> _What to produce_
Could you write out the opening lines of the data, word for word, stopping after the line that contains "COL = SC.collection"?
○ ○ ○
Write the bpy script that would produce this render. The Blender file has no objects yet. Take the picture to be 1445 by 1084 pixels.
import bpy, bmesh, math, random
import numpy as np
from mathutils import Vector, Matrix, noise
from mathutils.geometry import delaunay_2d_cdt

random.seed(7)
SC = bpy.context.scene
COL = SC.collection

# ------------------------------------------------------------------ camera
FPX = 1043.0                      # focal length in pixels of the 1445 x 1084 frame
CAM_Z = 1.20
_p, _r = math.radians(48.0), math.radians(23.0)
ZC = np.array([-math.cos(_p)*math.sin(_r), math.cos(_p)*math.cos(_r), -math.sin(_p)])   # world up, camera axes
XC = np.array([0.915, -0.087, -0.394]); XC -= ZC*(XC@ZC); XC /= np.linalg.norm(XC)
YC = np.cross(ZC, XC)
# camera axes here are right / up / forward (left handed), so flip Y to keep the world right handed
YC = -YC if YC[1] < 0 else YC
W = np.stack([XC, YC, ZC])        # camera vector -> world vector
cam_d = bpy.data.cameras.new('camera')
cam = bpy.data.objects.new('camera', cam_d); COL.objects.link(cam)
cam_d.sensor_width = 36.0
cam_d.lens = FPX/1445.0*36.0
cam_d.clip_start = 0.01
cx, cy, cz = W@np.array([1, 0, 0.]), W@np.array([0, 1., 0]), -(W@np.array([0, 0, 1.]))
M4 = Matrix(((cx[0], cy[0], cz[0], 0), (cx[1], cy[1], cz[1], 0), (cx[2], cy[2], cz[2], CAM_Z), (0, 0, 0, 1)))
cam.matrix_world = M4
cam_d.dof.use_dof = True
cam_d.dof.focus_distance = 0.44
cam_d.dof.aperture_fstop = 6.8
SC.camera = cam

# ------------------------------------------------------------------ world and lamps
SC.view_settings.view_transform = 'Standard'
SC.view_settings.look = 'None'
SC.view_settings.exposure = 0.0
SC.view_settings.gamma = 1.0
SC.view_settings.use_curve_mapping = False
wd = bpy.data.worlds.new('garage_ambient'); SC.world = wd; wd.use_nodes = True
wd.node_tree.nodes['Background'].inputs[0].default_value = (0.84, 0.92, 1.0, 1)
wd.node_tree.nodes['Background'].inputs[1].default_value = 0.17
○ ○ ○
> _Reply_
Write the bpy script that would produce this render. The Blender file has no objects yet. Take the picture to be 1445 by 1084 pixels.
import bpy, bmesh, math, random
import numpy as np
from mathutils import Vector, Matrix, noise
from mathutils.geometry import delaunay_2d_cdt

random.seed(7)
SC = bpy.context.scene
COL = SC.collection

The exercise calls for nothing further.